Source data:
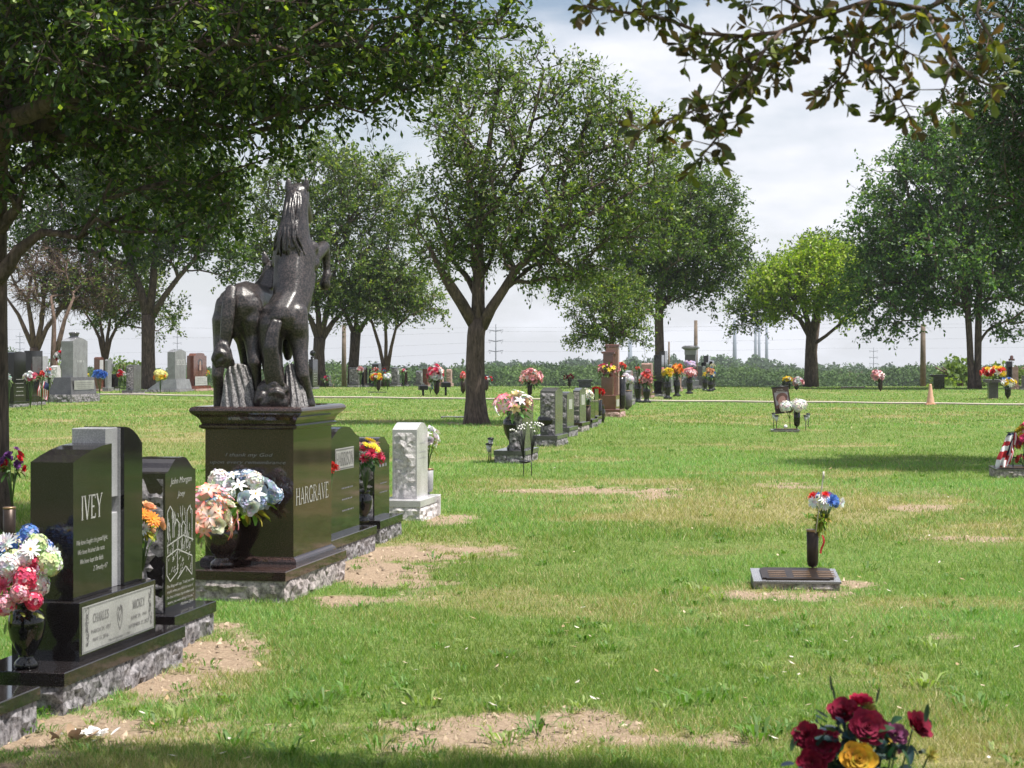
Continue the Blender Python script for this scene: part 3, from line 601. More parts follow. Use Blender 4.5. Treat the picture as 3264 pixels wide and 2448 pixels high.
# K bright green + dark companion
bright = ([(.20, .30, .02), (.28, .36, .03), (.12, .21, .02), (.34, .40, .05)], [3, 3, 2, 1.5])
tree('oak_tree', 'bright yellow green tree standing alone at the far edge of the lawn', 67,
     [[(1750, 836, 0, .46), (1751, 810, 0, .37), (1751, 760, 0, .29), (1752, 715, 0, .27)],
      [(1748, 725, 0, .18), (1728, 690, 0, .14), (1700, 670, 0, .1), (1670, 655, 0, .06)], [(1751, 720, 0, .2), (1738, 670, 0, .14), (1720, 600, 0, .1)],
      [(1753, 720, 0, .22), (1765, 670, 0, .16), (1775, 600, 0, .1)], [(1756, 745, 0, .12), (1785, 725, 0, .1), (1815, 700, 0, .08), (1830, 680, 0, .05)]],
     [(1740, 610, 105, 58, -1), (1680, 645, 66, 40, -1), (1812, 650, 48, 42, -1), (1765, 560, 75, 34, -1), (1835, 692, 18, 14, -1), (1640, 672, 25, 16, -1)], 106, 330, 80, (.22, .12), .72, bright, leafmat='yleafm', rtip=.02)
tree('oak_tree', 'dark olive oak half hidden behind the bright yellow green tree', 68,
     [[(1762, 826, 5, .22), (1760, 760, 5, .16), (1765, 700, 5, .2), (1760, 640, 5, .12)]],
     [(1630, 660, 55, 45), (1650, 600, 50, 40), (1790, 560, 80, 50), (1600, 690, 30, 22), (1830, 590, 50, 70)], 108, 300, 90, (.2, .1), .74, dark, rtip=.018)
# L right twin trunk
tree('oak_tree', 'very large dark oak with twin trunks at the right', 71,
     [[(2099, 845, 0, .26), (2098, 820, 0, .19), (2095, 740, 0, .17), (2090, 660, 0, .17), (2088, 560, 0, .14), (2080, 420, 0, .1)],
      [(2112, 845, 0, .24), (2112, 820, 0, .19), (2113, 740, 0, .18), (2114, 660, 0, .17), (2120, 560, 0, .14), (2140, 400, 0, .1)],
      [(2091, 650, 0, .1), (2030, 600, 0, .08), (1950, 570, 0, .05)], [(2113, 650, 0, .1), (2170, 640, 0, .08), (2212, 660, 0, .05)]],
     [(2030, 560, 180, 120), (1930, 620, 110, 80), (1960, 440, 120, 100), (2100, 400, 150, 150), (2180, 560, 120, 140), (1900, 490, 80, 60), (2050, 320, 90, 80), (1990, 350, 70, 60), (1850, 640, 45, 40), (2180, 690, 50, 35), (1920, 690, 60, 25), (2240, 300, 120, 160)],
     98, 1400, 70, (.25, .12), .78, ([(.05, .12, .03), (.075, .16, .04), (.035, .075, .022), (.14, .23, .06)], [4, 3, 3, 2.5]), rtip=.02, shell=.35)  # the last, lightest leaf tint paints in sunlit foliage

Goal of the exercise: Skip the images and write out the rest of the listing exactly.

Solved exercise:
Continue the Blender Python script for this scene: part 3, from line 601. More parts follow. Use Blender 4.5. Treat the picture as 3264 pixels wide and 2448 pixels high.
# K bright green + dark companion
bright = ([(.20, .30, .02), (.28, .36, .03), (.12, .21, .02), (.34, .40, .05)], [3, 3, 2, 1.5])
tree('oak_tree', 'bright yellow green tree standing alone at the far edge of the lawn', 67,
     [[(1750, 836, 0, .46), (1751, 810, 0, .37), (1751, 760, 0, .29), (1752, 715, 0, .27)],
      [(1748, 725, 0, .18), (1728, 690, 0, .14), (1700, 670, 0, .1), (1670, 655, 0, .06)], [(1751, 720, 0, .2), (1738, 670, 0, .14), (1720, 600, 0, .1)],
      [(1753, 720, 0, .22), (1765, 670, 0, .16), (1775, 600, 0, .1)], [(1756, 745, 0, .12), (1785, 725, 0, .1), (1815, 700, 0, .08), (1830, 680, 0, .05)]],
     [(1740, 610, 105, 58, -1), (1680, 645, 66, 40, -1), (1812, 650, 48, 42, -1), (1765, 560, 75, 34, -1), (1835, 692, 18, 14, -1), (1640, 672, 25, 16, -1)], 106, 330, 80, (.22, .12), .72, bright, leafmat='yleafm', rtip=.02)
tree('oak_tree', 'dark olive oak half hidden behind the bright yellow green tree', 68,
     [[(1762, 826, 5, .22), (1760, 760, 5, .16), (1765, 700, 5, .2), (1760, 640, 5, .12)]],
     [(1630, 660, 55, 45), (1650, 600, 50, 40), (1790, 560, 80, 50), (1600, 690, 30, 22), (1830, 590, 50, 70)], 108, 300, 90, (.2, .1), .74, dark, rtip=.018)
# L right twin trunk
tree('oak_tree', 'very large dark oak with twin trunks at the right', 71,
     [[(2099, 845, 0, .26), (2098, 820, 0, .19), (2095, 740, 0, .17), (2090, 660, 0, .17), (2088, 560, 0, .14), (2080, 420, 0, .1)],
      [(2112, 845, 0, .24), (2112, 820, 0, .19), (2113, 740, 0, .18), (2114, 660, 0, .17), (2120, 560, 0, .14), (2140, 400, 0, .1)],
      [(2091, 650, 0, .1), (2030, 600, 0, .08), (1950, 570, 0, .05)], [(2113, 650, 0, .1), (2170, 640, 0, .08), (2212, 660, 0, .05)]],
     [(2030, 560, 180, 120), (1930, 620, 110, 80), (1960, 440, 120, 100), (2100, 400, 150, 150), (2180, 560, 120, 140), (1900, 490, 80, 60), (2050, 320, 90, 80), (1990, 350, 70, 60), (1850, 640, 45, 40), (2180, 690, 50, 35), (1920, 690, 60, 25), (2240, 300, 120, 160)],
     98, 1400, 70, (.25, .12), .78, ([(.05, .12, .03), (.075, .16, .04), (.035, .075, .022), (.14, .23, .06)], [4, 3, 3, 2.5]), rtip=.02, shell=.35)  # the last, lightest leaf tint paints in sunlit foliage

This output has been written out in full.